What is REST (and is it old news)?
REST is an acronym for Representative State Transfer. It refers to an API architecture style, or set of constraints developers follow when creating APIs. RESTful web services can be consumed by HTTP requests to fetch and manipulate data.
It was the original alternative to SOAP (Single Object Access Protocol), which had been too complex to build, use and debug. Before REST, web APIs were flexible but not very accessible. That is, until 2000, when Roy Fielding created an API standard which would eventually become REST. With REST, servers around the world would be able to communicate with each other.
REST uses a uniform interface, and it is client-server based. Requests made using REST are stateless, and it makes caching easier given that single resources can be identified better through a URL structure in a RESTful web service.

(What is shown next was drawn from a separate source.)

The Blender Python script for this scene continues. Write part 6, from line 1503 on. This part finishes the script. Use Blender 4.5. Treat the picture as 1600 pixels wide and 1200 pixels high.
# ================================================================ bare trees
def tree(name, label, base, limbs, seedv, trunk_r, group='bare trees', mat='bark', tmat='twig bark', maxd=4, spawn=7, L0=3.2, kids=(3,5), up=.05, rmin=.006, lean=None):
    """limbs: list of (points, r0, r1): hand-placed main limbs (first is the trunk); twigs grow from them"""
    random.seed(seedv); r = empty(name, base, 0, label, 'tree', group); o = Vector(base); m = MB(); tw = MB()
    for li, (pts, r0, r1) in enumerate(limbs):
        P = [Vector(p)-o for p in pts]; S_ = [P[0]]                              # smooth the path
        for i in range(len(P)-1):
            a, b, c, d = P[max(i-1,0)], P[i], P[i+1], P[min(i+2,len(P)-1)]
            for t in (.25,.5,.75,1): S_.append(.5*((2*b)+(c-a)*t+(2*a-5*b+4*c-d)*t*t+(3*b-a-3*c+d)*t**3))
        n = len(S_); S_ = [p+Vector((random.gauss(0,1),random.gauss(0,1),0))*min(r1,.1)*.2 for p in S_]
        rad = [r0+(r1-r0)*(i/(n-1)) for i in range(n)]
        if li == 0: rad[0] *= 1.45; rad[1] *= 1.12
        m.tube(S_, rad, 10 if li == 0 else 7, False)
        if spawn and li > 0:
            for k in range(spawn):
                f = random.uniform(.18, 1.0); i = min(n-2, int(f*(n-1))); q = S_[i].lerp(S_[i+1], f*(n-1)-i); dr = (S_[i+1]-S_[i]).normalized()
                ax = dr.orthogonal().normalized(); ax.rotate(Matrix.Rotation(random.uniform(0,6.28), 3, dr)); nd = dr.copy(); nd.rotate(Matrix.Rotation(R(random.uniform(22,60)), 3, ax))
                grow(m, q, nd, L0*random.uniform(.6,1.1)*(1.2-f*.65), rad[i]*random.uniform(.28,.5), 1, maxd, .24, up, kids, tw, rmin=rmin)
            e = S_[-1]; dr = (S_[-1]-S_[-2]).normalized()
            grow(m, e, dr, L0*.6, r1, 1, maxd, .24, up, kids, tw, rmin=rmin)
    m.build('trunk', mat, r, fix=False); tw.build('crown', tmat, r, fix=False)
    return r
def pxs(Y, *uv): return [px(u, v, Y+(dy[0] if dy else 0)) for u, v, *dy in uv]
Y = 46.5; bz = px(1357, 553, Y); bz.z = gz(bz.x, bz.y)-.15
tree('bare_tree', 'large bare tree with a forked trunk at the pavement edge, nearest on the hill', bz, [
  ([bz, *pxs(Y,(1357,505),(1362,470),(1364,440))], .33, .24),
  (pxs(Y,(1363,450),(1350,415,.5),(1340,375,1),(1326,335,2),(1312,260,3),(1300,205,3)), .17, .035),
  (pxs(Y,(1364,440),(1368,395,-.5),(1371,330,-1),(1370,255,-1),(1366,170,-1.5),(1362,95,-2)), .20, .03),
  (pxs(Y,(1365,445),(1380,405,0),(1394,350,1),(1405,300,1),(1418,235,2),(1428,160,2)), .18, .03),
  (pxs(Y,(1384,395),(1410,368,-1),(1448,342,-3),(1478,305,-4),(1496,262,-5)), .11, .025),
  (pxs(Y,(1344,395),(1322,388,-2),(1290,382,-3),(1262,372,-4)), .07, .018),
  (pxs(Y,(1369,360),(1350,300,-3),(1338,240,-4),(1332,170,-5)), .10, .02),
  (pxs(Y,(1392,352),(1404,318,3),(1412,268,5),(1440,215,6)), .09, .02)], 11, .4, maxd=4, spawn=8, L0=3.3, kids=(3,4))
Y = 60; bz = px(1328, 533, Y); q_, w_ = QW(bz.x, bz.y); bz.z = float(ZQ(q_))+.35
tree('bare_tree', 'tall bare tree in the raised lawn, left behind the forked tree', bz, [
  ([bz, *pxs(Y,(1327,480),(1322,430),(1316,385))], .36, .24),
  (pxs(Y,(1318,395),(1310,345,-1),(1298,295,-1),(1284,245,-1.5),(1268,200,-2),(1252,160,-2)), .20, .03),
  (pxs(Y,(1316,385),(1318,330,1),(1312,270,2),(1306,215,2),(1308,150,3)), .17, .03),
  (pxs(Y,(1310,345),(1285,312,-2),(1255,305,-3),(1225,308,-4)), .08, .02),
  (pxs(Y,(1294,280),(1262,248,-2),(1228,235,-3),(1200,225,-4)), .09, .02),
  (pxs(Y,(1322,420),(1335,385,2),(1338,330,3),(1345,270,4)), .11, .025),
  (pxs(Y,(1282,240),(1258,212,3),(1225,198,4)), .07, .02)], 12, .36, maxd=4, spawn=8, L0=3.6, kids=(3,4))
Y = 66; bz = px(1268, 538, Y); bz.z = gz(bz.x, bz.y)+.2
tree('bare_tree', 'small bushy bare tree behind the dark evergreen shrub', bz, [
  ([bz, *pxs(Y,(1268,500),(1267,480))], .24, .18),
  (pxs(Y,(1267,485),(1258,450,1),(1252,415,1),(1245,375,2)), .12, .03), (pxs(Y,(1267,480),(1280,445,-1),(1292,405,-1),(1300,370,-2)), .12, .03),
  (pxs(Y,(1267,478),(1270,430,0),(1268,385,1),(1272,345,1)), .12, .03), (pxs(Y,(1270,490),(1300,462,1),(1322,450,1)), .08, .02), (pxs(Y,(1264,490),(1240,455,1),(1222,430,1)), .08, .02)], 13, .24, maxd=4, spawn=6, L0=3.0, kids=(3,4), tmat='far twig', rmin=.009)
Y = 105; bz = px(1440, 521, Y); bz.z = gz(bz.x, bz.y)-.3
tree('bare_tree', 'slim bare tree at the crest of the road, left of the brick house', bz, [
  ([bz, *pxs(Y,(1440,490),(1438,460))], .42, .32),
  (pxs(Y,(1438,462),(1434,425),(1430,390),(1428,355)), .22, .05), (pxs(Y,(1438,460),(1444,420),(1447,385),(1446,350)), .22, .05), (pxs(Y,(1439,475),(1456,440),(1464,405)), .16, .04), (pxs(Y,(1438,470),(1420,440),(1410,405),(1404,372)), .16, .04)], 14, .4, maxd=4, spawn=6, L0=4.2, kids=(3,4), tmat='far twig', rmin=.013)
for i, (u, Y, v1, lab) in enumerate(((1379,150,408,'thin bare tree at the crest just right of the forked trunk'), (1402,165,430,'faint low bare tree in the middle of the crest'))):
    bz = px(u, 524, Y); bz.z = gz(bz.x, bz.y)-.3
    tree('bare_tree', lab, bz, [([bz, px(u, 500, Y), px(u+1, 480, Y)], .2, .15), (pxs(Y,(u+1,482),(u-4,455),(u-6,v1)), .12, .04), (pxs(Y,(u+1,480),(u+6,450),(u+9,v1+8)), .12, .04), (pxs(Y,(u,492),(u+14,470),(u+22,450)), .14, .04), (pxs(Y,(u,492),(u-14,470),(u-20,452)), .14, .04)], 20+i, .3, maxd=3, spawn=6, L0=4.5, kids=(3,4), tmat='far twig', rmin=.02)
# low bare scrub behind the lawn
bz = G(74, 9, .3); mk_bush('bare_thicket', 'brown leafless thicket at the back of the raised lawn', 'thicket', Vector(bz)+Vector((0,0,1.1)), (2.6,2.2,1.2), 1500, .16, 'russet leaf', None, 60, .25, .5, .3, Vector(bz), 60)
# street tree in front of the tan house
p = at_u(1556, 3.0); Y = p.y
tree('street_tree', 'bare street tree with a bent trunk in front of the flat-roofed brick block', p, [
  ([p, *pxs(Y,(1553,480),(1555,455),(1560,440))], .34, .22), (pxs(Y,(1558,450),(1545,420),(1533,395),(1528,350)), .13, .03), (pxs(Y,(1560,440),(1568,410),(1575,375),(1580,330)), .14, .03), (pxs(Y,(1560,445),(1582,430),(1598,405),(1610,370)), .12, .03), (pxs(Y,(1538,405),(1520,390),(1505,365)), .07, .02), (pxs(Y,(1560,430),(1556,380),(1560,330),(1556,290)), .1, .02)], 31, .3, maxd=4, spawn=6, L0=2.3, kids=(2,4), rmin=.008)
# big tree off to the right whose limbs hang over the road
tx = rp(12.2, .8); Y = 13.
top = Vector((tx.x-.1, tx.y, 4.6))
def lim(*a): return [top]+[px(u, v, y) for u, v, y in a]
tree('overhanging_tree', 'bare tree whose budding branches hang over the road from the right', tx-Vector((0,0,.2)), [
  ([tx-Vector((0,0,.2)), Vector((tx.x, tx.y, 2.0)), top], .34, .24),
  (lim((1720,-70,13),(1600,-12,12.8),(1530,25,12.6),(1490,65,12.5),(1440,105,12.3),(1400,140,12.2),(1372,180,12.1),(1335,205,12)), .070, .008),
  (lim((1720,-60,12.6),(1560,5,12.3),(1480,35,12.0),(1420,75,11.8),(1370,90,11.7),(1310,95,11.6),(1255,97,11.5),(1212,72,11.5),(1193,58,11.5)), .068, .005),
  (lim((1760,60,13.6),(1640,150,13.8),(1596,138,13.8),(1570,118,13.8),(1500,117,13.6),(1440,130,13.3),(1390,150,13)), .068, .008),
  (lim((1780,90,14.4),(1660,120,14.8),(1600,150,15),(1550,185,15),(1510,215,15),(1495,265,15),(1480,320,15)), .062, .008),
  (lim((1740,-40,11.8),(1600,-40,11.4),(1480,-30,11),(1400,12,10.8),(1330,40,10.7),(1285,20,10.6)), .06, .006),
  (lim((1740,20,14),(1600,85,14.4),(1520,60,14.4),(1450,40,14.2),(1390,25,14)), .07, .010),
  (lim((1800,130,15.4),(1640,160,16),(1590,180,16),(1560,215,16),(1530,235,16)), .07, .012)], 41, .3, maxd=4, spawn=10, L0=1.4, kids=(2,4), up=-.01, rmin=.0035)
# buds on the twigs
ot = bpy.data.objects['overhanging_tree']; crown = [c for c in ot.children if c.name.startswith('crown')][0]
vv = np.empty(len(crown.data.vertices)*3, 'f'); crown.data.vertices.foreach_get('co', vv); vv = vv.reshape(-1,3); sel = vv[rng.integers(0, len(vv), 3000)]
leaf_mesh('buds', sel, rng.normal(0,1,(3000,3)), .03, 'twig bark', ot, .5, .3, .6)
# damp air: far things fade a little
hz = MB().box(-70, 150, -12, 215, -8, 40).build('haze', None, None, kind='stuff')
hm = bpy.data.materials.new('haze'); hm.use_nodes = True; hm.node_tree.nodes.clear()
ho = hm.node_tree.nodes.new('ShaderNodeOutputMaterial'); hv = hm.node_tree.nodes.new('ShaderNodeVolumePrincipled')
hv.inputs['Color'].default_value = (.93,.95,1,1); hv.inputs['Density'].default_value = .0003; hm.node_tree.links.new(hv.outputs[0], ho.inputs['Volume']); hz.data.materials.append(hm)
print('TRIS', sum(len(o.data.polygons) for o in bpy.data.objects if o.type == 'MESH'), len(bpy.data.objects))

These are some of the rules which REST follows, and at the time, these rules seemed excessive. However, they successfully made APIs simpler, reducing the learning curve for new developers and organizing the world of APIs. At the time, REST was also more flexible, mobile-friendly and required less bandwidth, plus it was adaptable.
However, one of the drawbacks of REST is that fetching data from REST structured web services can lead to an increased number of HTTP requests, or too much data returned. With standard REST, you access a single resource/entity, and it’s impossible to define which attributes of entities you want to retrieve.
This can lead to over-fetching, where you get too much data or under-fetching when you don’t get all required data with your request, contrasting with the declarative data fetching of GraphQL.
Several organizations are favoring GraphQL for many reasons, but that doesn’t mean that REST doesn’t have its own advantages.